PART II.

THE FRENCH INTERVENTION

1862-1864

I. THE AUTHOR LEAVES PARIS FOR MEXICO

On March 4, 1862, one of my brothers, then on his way to the United States, and incidentally the bearer of despatches from Mr. Thomas Corwin, our minister to Mexico, was attacked and, after a sharp fight, murdered by a small band of highwaymen near Perote. I was then in Paris, where I had been left to finish my education under the care of old and dear friends. In consequence of this tragedy it was deemed advisable that I should join my family.

M. Achille Jubinal, my temporary guardian, was a distinguished antiquary and scholar, the founder of a museum in his native town, and the author of works upon ancient arms and tapestries, which are still authorities. He was an homme de lettres connected with a leading paper, and a deputy in the Corps Legislatif for the department of the Hautes-Pyrenees. He was a self-made man, and thoroughly well made was he—witty, kind, just, and learned in certain lines; and his warm Southern blood colored his personality with a shade of materialism which his refined tastes never allowed to sink to the level of coarseness.

He was to me the kindest of guardians and dearest of "chums," and made my Sundays and vacations real holidays. He often took me bric-a-brac-hunting to old shops unknown to all save the Parisian curiosity-seeker, and happy hours were spent on the quays among the old book-stands in that fascinating occupation for which the French bookworm has coined the word bouquiner.
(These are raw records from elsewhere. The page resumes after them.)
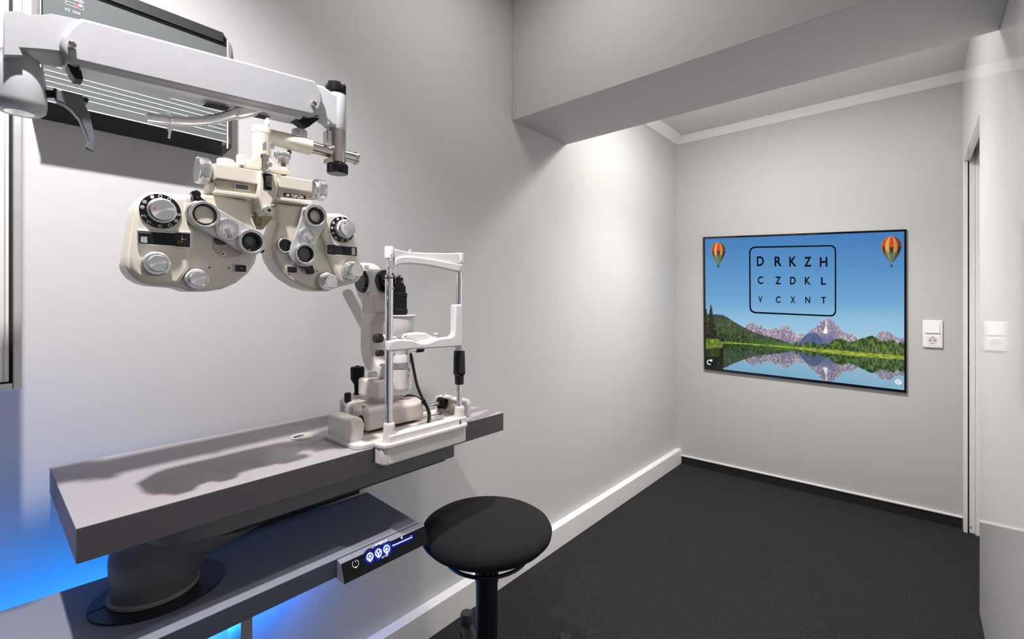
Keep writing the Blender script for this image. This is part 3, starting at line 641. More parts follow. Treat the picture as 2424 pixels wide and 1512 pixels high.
# clamping lever
lv = MB().plate([(134, 210), (197, 225), (199, 238), (205, 254), (212, 267), (219, 296), (225, 325), (225.5, 353), (222, 360), (204, 352), (201, 346), (210, 336), (204, 315), (188, 280), (169, 258), (153, 246), (134, 238)], .395, .377).build('clamp_lever', 'lever', arm, bevel=.004, seg=3)
ba = PX(200, 240, .373); MB().cyl((.367, ba.y, ba.z), (.383, ba.y, ba.z), .004).build('lever_bolt', 'black', lv)
ta = PX(108, 222, .383); tb_ = PX(136, 223, .383)
MB().lathe(ta, tb_-ta, [((tb_-ta).length*i/16, .0062 if i % 2 else .0052) for i in range(17)], 20).build('threaded_stud', mat('brass_dark', (.10, .055, .03), .4, .8), lv)
MB().cyl(PX(127, 223, .383), PX(135, 224, .383), .0095).build('stud_collar', 'black', lv)
# swing handle tube under the arm
tp = [(346, 277, .393), (375, 281, .3935), (410, 285, .394), (450, 287.5, .3945), (490, 285.5, .395), (520, 280, .395), (545, 273, .395), (568, 265, .395), (590, 258, .395), (612, 254, .395)]
tpp = [PX(*p) for p in tp]
tube_ = MB().tube(tpp, [.0088, .0089, .0089, .0089, .0089, .0089, .0092, .0096, .0098, .0096], 24).build('handle_tube', 'alu', arm)
MB().plate([(560, 256), (605, 250), (640, 262), (600, 273), (572, 279), (553, 277)], .405, .383).build('tube_bracket', 'alu', tube_, bevel=.006)
# end casting
EX = .393; ec = PX(797.5, 260, EX); ez = lambda y: PX(797.5, y, EX).z
kk = depth(ec)/F
MB().lathe((ec.x, ec.y, 0), (0, 0, 1), [(ez(309), .0190), (ez(305), .0205), (ez(228), .0205), (ez(224), .0190)], 48).build('end_post', 'armgrey', arm)
MB().plate([(742, 196), (765, 202), (786, 216), (806, 230), (806, 300), (790, 300), (775, 285), (762, 270), (745, 272)], .411, .375).build('end_web', 'armgrey', arm, bevel=.006, seg=4)
MB().loft([[PX(x, y, .409) for x, y in ((752, 272), (764, 268), (792, 291), (776, 300), (760, 294))], [PX(x, y, .377) for x, y in ((736, 272), (764, 270), (792, 291), (774, 300), (750, 290))]]).build('end_flange', 'armgrey', arm, bevel=.004)
def knobv(px, py0, py1, rpx, name, par, m, x=EX, teeth=30, d=.07):
    a_ = PX(px, py0, x); b_ = PX(px, py1, x); k = depth(a_)/F/math.sqrt(1+((px-CX)/F)**2)
    return MB().knurl(a_, Vector((a_.x, a_.y, b_.z)), rpx*k, teeth, d).build(name, m, par)
tk = knobv(795, 223, 199, 24.5, 'top_knob', arm, 'black')
a_ = PX(798, 240, EX); MB().cyl((a_.x, a_.y, ez(236)), (a_.x, a_.y, ez(215)), .0165).build('knob_neck', 'black', tk)
clp = MB(); clp.lathe((ec.x, ec.y, 0), (0, 0, 1), [(ez(386), .0195), (ez(309), .0200)], 48); clo = clp.build('steel_clamp', 'steel', arm)
p0 = PX(776, 352, EX); p1 = PX(797, 352, EX)
MB().plate([(775, 306), (797, 308), (797, 336), (786, 341), (775, 343)], EX+.009, EX-.012).build('clamp_cheek', 'steel', clo, bevel=.002)
MB().plate([(776, 372), (797, 376), (797, 384), (776, 385)], EX+.009, EX-.012).build('clamp_cheek', 'steel', clo, bevel=.002)
s_ = MB(); s_.disc(780, 341, 5.5, EX+.010, EX+.022); s_.build('clamp_pin', 'alu', clo)
rz = PX(790, 362, EX).z; ry0, ry1 = PX(728, 350, EX).y, PX(843, 370, EX).y
rodm = MB().lathe((EX, ry0, rz), (0, 1, 0), [(0, .0135), (.012, .0135), (.0122, .0130), (ry1-ry0-.004, .0130), (ry1-ry0, .0125)], 40).build('cross_rod', 'steel', arm)
MB().lathe((EX, ry1-.004, rz), (0, 1, 0), [(0, .0150), (.005, .0150), (.006, .0135)], 40).build('rod_stop', 'steel', rodm)
bk = knobv(799, 412, 389, 25.5, 'bottom_knob', arm, 'gloss')
MB().cyl((ec.x, ec.y, ez(394)), (ec.x, ec.y, ez(382)), .015).build('knob_neck', 'black', bk)

# ------------------------------------------------------------------ key on the handle tube
kp = PX(399, 286, .394)
key = thing('key', 'silver key on a split ring hung over the bent aluminium tube', 'key', kp)
MB().torus(PX(400, 283, .394), (PX(440, 287, .394)-PX(400, 283, .394)), .0135, .0009, 40, 8).build('key_ring', 'chrome', key)
MB().plate([(397, 294), (408, 295), (410, 306), (405, 313), (403, 328), (397.5, 326), (398.5, 312), (396, 305)], .4032, .401).build('key_blade', 'chrome', key, bevel=.0004)
MB().plate([(402.5, 258), (404, 258), (405, 270), (402, 270)], .409, .4075).build('ring_tag', 'chrome', key)

# ------------------------------------------------------------------ phoropter
FX = .445                                       # front of the two lens batteries
ph = thing('phoropter', 'cream phoropter with two lens batteries full of silver dials hanging from the swing arm', 'phoropter', PX(600, 560, .42))
def P3(pts): return [c3(*p) for p in pts]
def P4(pts): return [c4(*p) for p in pts]
def P5(pts): return [c5(*p) for p in pts]
left = P3([(400,165),(640,180),(900,207),(985,200),(1030,185),(1150,192),(1600,285),(1592,500),(1650,640),(1672,780),(1668,900),(1640,1020),(1560,1140),(1420,1255),(1250,1330),(1060,1360),(840,1358),(720,1315),(560,1300),(400,1288),(280,1255),(180,1195),(112,1110),(90,1040),(112,930),(192,420),(215,320),(260,242),(320,190)])
right = P4([(352,380),(720,425),(790,420),(900,480),(960,485),(1060,495),(1140,520),(1200,580),(1238,660),(1290,960),(1312,1090),(1312,1190),(1290,1240),(1240,1275),(1140,1300),(1030,1330),(930,1368),(800,1362),(650,1318),(500,1225),(400,1125),(330,1010),(305,880),(315,760),(352,660),(365,600)])
lb = MB().plate(left, FX, FX-.062).build('lens_battery', 'cream', ph, bevel=.007, seg=4)
rb = MB().plate(right, FX, FX-.062).build('lens_battery', 'cream', ph, bevel=.007, seg=4)
FP = FX+.010
MB().plate(P3([(150,950),(205,440),(228,345),(268,262),(330,205),(840,235),(815,430),(850,560),(925,640),(925,850),(850,885),(855,1080),(720,1270),(560,1262),(430,1262),(300,1225),(200,1165),(152,1080)]), FP, FX-.002).build('raised_cover', 'cream', lb, bevel=.006, seg=3)
MB().plate(P4([(905,500),(960,500),(1060,510),(1130,532),(1185,590),(1220,665),(1270,960),(1292,1090),(1292,1180),(1235,1250),(1110,1280),(1060,1270),(940,990),(905,840),(850,720)]), FP, FX-.002).build('raised_cover', 'cream', rb, bevel=.006, seg=3)
MB().plate(P4([(318,760),(352,668),(372,600),(390,600),(372,700),(350,780),(345,880),(365,1000),(430,1110),(520,1205),(660,1295),(800,1342),(920,1350),(930,1362),(800,1358),(655,1314),(505,1221),(405,1121),(335,1006),(309,880)]), FX+.002, FX-.002).build('rim_bead', 'tan', rb)
def dial(par, c, r, kc, kr, hgt, n_teeth, texts, kfront=None):
    s_ = MB(); s_.disc(*c, r, FP-.001, FP+.0022); d_ = s_.build('dial_plate', 'gloss', par, bevel=.0006)
    cen = PX(*c, FP+.0022); k = depth(cen)/F
    kn = MB(); R_ = kr*k; kn.knurl((FP+.002, cen.y, cen.z), (FP+.002+hgt*.62, cen.y, cen.z), R_*1.10, n_teeth+16, .03); kn = kn.build('knob_skirt', 'knob', d_)
    MB().lathe((FP+.002+hgt*.60, cen.y, cen.z), (1, 0, 0), [(0, R_*.98), (hgt*.36, R_*.94), (hgt*.40, R_*.90), (hgt*.385, R_*.86), (hgt*.38, .0003)], 56).build('knob_cap', 'cap', kn)
    mk = MB()
    for a_, kind in texts:
        a_ = math.radians(a_); rr = r*k*.865; q_ = Vector((FP+.0024, cen.y+math.cos(a_)*rr, cen.z+math.sin(a_)*rr)); h_ = r*k*.085
        if kind == 'o': mk.lathe(q_, (1, 0, 0), [(0, h_*.75), (.0002, h_*.75), (.0002, h_*1.1), (0, h_*1.1)], 20, closed=True)
        elif kind == '0':
            mk.lathe(q_, (1, 0, 0), [(0, h_*.75), (.0002, h_*.75), (.0002, h_*1.1), (0, h_*1.1)], 20, closed=True); t_ = Vector((0, .6, .8))*h_*.8; w2_ = Vector((0, .8, -.6))*h_*.18
            mk.prism([q_-t_-w2_, q_+t_-w2_, q_+t_+w2_, q_-t_+w2_], (.0002, 0, 0))
        elif kind == '*': mk.lathe(q_, (1, 0, 0), [(0, h_*1.1), (.0002, h_*1.1)], 20)
        elif kind == 'd': mk.lathe(q_, (1, 0, 0), [(0, h_*.4), (.0002, h_*.4), (.0002, h_*1.1), (0, h_*1.1)], 20, closed=True)
        else: mk.txt(kind, q_, Y1, Z1, h_*(1.75 if len(kind) < 3 else 1.45))
    mk.build('symbol_print', 'print', d_)
    return d_, kn, cen, R_
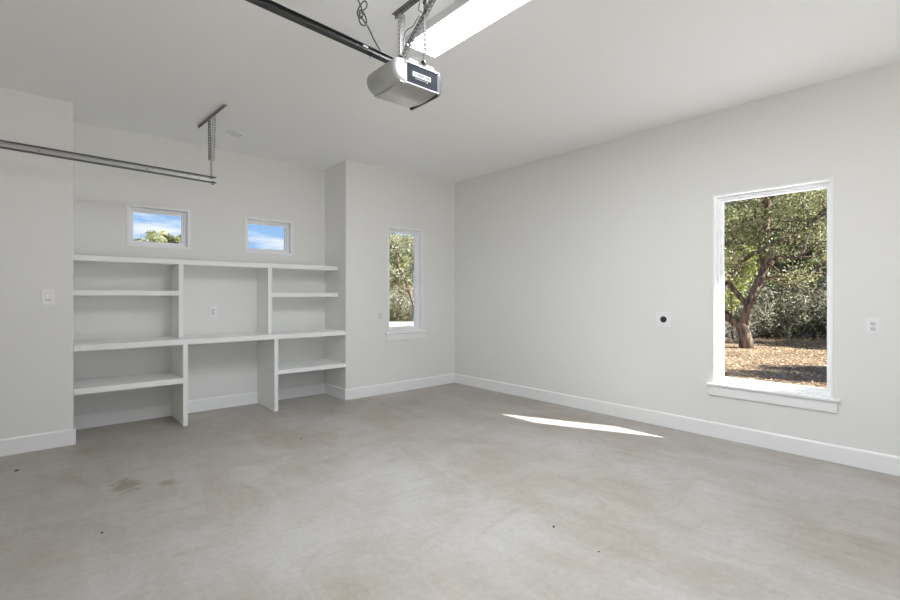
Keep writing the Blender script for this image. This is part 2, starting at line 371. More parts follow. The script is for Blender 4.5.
# ------------------------------------------------------------------ windows
def frame4(mb, P, u0, u1, z0, z1, w, a, b_):
    """rectangular frame; P maps (u, depth, z)"""
    def bx(ua, ub, za, zb):
        pa, pb = P(ua, a, za), P(ub, b_, zb)
        mb.box(min(pa[0], pb[0]), max(pa[0], pb[0]), min(pa[1], pb[1]), max(pa[1], pb[1]), za, zb)
    bx(u0, u0 + w, z0, z1); bx(u1 - w, u1, z0, z1); bx(u0 + w, u1 - w, z0, z0 + w); bx(u0 + w, u1 - w, z1 - w, z1)
def window(n, plane, p, u0, u1, z0, z1, stool, label):
    def P(u, d, z): return (p + d, u, z) if plane == 'x' else (u, p + d, z)
    root = empty('window_%d' % n, P((u0 + u1) / 2, 0, z0), label, 'window', 'structure')
    mb = MB(); frame4(mb, P, u0, u1, z0, z1, .014 if plane == 'x' else .026, -.004, .085); mb.build('jamb_liner', M['trim'], root, bevel=.002)
    e = .014 if plane == 'x' else .026
    mb = MB(); frame4(mb, P, u0 + e, u1 - e, z0 + e, z1 - e, .024, .068, .150); mb.build('window_frame', M['vinyl'], root, bevel=.003)
    e2 = e + .024
    mb = MB(); frame4(mb, P, u0 + e2, u1 - e2, z0 + e2, z1 - e2, .018, .088, .132); s = mb.build('sash', M['vinyl'], root, bevel=.003)
    e3 = e2 + .016
    a, c = P(u0 + e3, .107, z0), P(u1 - e3, .111, z0)
    mb = MB(); mb.box(min(a[0], c[0]), max(a[0], c[0]), min(a[1], c[1]), max(a[1], c[1]), z0 + e3, z1 - e3)
    mb.build('pane', M['glass'], s)
    if stool:
        a, c = P(u0 - .045, -.036, 0), P(u1 + .045, .0, 0)
        mb = MB(); mb.box(min(a[0], c[0]), max(a[0], c[0]), min(a[1], c[1]), max(a[1], c[1]), z0 - .02, z0 + .002)
        a, c = P(u0 + .001, .0, 0), P(u1 - .001, .08, 0)
        mb.box(min(a[0], c[0]), max(a[0], c[0]), min(a[1], c[1]), max(a[1], c[1]), z0 - .02, z0 - .001)
        mb.build('window_stool', M['trim'], root, bevel=.004)
        a, c = P(u0 - .03, -.018, 0), P(u1 + .03, .0, 0)
        mb = MB(); mb.box(min(a[0], c[0]), max(a[0], c[0]), min(a[1], c[1]), max(a[1], c[1]), z0 - .108, z0 - .02)
        mb.build('apron', M['trim'], root, bevel=.002)
window(1, 'y', D, *WN1, False, 'small high window with treetops outside')
window(2, 'y', D, *WN2, False, 'small high window showing only sky')
window(3, 'y', 0, *WB, True, 'narrow tall window in the back wall')
window(4, 'x', 0, *WR, True, 'large picture window in the right wall')

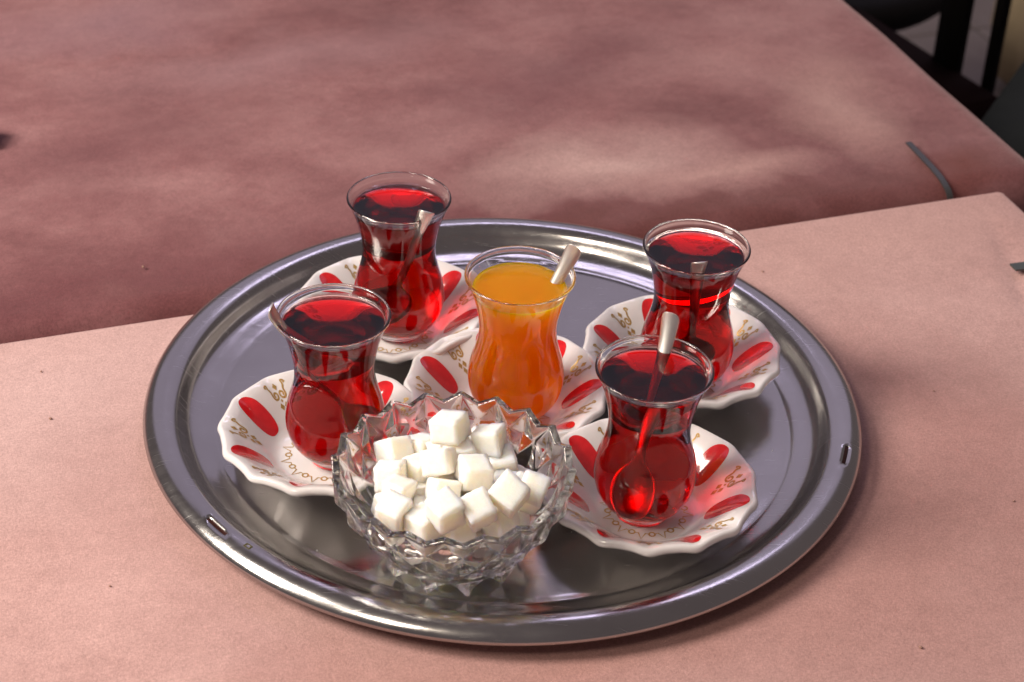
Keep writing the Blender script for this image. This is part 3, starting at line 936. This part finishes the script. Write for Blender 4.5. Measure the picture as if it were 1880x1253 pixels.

And then the charming evenings spent at the theaters and ended at Tortoni's with this truest of "boulevardiers," who knew every one and everything, and whose inexhaustible fund of anecdote was enlivened by a spontaneous easy wit and verve that made his companionship a delight.*

* Among my old papers I find the following invitation to go with him to
the Odeon to see a piece called "Les Pilules du Diable":
"Je viens rappeler a Sara
Une date encore lointaine,
Et lui dire que ce sera
Le jeudi de l'autre semaine
Que la-bas a l'Odeon,
Derriere les funambules,
Sans etre M. Purgon,
Je lui fais prendre 'Les Pilules.'
"A. J."

His wife was the daughter of the Comte Rousselin de St. Albin, a man of considerable influence during the reign of King Louis-Philippe, whose close personal friend he was.

M. de St. Albin's house in the Rue Vieille du Temple, where his family lived when we first knew them, had originally formed part of the famous Temple, which in medieval times was the abode of the Templars. It was an interesting place, full of historic memories. Within these legendary walls he had accumulated countless relics of those among his early associates who were then so fast becoming heroes in the French annals. Being an intimate friend and a connection of the Comte de Barras, the chief executive under the Directory, it was to him that the latter, by will dated February 2, 1827, intrusted not only his secret memoirs,* but all his private and official papers. At the death of M. de St. Albin (1847) this important collection passed to the possession of his children.